Below this line is a set of entries; quote exactly the lines from the line that contains "Recreate this scene" to the line that contains "return n.outputs[0]", both lines included.
══════
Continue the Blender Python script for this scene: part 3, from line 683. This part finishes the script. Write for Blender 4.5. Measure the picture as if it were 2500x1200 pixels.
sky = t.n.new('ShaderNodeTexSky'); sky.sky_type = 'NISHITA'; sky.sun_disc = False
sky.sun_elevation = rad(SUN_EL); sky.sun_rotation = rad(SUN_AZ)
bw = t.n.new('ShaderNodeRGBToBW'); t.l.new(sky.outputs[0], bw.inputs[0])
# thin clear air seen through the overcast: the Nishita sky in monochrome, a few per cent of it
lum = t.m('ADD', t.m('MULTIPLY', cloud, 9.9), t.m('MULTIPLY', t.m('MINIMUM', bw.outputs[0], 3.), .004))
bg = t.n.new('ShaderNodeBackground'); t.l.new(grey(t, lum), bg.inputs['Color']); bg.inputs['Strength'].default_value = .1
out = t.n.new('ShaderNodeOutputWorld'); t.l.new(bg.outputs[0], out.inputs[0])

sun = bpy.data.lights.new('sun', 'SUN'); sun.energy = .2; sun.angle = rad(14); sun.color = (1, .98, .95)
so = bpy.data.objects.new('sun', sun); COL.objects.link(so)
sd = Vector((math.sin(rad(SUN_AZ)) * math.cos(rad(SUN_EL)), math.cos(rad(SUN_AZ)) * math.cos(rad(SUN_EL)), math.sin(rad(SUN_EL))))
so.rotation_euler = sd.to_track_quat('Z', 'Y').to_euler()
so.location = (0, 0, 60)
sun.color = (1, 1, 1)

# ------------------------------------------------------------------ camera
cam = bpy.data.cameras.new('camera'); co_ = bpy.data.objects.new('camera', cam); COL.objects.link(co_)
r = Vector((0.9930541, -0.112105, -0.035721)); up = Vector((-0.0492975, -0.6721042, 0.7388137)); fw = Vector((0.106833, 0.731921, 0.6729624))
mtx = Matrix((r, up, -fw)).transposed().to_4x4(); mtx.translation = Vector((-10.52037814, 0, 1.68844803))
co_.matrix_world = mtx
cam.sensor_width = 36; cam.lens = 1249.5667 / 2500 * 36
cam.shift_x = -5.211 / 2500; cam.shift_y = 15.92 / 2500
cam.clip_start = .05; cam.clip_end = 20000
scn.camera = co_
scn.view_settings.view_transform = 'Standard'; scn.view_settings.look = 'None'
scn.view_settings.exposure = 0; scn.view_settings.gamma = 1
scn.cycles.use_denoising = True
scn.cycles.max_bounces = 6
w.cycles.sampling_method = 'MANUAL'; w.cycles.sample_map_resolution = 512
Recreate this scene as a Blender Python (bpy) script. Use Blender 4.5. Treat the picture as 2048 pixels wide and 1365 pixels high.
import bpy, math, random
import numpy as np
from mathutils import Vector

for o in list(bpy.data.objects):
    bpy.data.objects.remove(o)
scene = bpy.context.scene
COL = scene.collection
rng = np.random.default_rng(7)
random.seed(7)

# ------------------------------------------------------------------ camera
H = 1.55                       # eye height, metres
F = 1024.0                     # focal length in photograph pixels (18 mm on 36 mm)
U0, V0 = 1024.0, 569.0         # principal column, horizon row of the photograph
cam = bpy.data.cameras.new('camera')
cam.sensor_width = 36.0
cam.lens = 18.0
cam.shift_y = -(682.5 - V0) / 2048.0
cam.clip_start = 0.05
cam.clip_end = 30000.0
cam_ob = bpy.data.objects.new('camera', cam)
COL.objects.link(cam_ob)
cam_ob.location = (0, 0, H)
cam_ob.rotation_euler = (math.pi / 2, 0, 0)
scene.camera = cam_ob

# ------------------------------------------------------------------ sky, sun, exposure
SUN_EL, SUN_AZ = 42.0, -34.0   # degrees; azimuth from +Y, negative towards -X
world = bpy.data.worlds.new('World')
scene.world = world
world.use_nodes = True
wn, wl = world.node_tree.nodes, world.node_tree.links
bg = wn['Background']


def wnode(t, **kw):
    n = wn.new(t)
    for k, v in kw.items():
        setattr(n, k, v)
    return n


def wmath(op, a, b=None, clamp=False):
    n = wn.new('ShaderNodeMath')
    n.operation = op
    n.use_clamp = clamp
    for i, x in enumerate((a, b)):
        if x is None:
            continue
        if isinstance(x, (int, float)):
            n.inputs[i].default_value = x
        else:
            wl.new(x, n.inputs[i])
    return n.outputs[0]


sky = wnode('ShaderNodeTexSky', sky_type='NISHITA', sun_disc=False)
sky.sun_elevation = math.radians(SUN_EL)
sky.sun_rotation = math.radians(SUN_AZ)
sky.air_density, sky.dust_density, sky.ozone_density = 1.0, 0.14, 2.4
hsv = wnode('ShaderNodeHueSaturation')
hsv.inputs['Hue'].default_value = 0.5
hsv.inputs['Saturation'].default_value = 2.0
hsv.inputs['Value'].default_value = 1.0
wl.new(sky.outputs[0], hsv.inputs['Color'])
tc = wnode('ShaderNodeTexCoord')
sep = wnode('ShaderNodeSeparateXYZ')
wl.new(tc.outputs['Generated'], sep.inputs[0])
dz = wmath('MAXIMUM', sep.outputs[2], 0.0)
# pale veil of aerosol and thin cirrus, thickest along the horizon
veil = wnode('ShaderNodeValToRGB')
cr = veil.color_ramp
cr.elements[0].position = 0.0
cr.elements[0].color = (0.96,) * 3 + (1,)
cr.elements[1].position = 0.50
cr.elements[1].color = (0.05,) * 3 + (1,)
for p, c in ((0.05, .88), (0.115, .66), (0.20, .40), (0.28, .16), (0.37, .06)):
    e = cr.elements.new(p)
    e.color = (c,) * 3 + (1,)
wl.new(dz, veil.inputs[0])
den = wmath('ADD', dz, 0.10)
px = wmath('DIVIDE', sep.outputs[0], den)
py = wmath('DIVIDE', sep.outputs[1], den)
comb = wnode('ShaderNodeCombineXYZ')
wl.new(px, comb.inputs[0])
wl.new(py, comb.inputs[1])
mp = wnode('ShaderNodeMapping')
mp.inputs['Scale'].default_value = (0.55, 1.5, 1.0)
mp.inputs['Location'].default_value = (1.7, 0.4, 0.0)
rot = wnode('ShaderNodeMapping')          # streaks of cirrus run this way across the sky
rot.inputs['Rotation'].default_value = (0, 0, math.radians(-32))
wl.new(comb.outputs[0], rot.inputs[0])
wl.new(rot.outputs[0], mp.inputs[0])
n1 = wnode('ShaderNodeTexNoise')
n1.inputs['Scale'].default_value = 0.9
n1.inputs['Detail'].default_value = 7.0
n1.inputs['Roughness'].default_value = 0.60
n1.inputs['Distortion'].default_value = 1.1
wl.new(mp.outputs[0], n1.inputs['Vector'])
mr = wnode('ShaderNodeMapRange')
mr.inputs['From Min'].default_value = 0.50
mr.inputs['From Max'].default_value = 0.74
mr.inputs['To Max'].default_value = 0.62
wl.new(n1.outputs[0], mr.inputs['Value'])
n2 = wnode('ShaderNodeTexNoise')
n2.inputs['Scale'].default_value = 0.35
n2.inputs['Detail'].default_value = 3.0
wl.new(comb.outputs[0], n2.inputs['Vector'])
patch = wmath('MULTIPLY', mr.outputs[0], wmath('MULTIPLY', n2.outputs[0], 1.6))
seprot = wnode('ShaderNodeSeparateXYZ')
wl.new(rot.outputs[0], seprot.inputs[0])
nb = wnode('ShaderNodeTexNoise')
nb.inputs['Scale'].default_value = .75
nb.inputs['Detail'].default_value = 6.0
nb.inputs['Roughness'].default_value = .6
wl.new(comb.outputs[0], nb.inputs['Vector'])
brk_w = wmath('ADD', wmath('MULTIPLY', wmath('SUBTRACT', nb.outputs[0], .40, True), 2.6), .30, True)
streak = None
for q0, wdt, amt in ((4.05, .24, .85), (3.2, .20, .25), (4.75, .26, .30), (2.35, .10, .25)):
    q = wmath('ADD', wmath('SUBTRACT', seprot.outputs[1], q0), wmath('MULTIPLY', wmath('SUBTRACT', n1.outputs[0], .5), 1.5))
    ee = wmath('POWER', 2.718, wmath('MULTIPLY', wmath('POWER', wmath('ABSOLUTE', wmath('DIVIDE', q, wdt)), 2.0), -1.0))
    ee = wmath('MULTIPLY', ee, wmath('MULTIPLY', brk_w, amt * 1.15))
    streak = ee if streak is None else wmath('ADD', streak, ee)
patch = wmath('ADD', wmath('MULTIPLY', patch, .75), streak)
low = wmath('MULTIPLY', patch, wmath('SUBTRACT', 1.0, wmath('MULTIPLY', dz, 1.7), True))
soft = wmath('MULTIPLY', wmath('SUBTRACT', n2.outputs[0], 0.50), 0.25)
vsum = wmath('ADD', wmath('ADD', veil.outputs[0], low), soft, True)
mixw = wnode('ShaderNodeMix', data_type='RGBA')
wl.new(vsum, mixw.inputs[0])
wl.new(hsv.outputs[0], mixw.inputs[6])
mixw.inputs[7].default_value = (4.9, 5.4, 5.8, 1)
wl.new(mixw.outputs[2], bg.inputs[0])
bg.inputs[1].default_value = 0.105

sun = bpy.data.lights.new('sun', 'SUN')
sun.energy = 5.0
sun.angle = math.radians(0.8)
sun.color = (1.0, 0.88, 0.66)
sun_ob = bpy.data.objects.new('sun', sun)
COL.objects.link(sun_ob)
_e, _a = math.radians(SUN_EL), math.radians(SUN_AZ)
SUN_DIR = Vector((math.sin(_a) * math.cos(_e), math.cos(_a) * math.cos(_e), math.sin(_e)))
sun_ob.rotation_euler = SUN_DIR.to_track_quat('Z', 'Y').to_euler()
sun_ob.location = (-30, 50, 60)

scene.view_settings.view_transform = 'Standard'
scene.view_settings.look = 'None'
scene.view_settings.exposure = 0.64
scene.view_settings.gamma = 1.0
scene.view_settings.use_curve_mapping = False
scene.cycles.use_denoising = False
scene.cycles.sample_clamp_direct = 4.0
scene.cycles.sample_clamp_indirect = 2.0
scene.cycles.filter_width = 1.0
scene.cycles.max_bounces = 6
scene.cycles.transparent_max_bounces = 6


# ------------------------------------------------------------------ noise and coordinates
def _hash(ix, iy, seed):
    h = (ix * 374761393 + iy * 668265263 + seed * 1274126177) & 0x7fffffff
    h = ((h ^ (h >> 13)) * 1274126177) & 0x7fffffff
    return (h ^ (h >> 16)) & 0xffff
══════
FULL ANSWER –
Recreate this scene as a Blender Python (bpy) script. Use Blender 4.5. Treat the picture as 2048 pixels wide and 1365 pixels high.
import bpy, math, random
import numpy as np
from mathutils import Vector

for o in list(bpy.data.objects):
    bpy.data.objects.remove(o)
scene = bpy.context.scene
COL = scene.collection
rng = np.random.default_rng(7)
random.seed(7)

# ------------------------------------------------------------------ camera
H = 1.55                       # eye height, metres
F = 1024.0                     # focal length in photograph pixels (18 mm on 36 mm)
U0, V0 = 1024.0, 569.0         # principal column, horizon row of the photograph
cam = bpy.data.cameras.new('camera')
cam.sensor_width = 36.0
cam.lens = 18.0
cam.shift_y = -(682.5 - V0) / 2048.0
cam.clip_start = 0.05
cam.clip_end = 30000.0
cam_ob = bpy.data.objects.new('camera', cam)
COL.objects.link(cam_ob)
cam_ob.location = (0, 0, H)
cam_ob.rotation_euler = (math.pi / 2, 0, 0)
scene.camera = cam_ob

# ------------------------------------------------------------------ sky, sun, exposure
SUN_EL, SUN_AZ = 42.0, -34.0   # degrees; azimuth from +Y, negative towards -X
world = bpy.data.worlds.new('World')
scene.world = world
world.use_nodes = True
wn, wl = world.node_tree.nodes, world.node_tree.links
bg = wn['Background']


def wnode(t, **kw):
    n = wn.new(t)
    for k, v in kw.items():
        setattr(n, k, v)
    return n


def wmath(op, a, b=None, clamp=False):
    n = wn.new('ShaderNodeMath')
    n.operation = op
    n.use_clamp = clamp
    for i, x in enumerate((a, b)):
        if x is None:
            continue
        if isinstance(x, (int, float)):
            n.inputs[i].default_value = x
        else:
            wl.new(x, n.inputs[i])
    return n.outputs[0]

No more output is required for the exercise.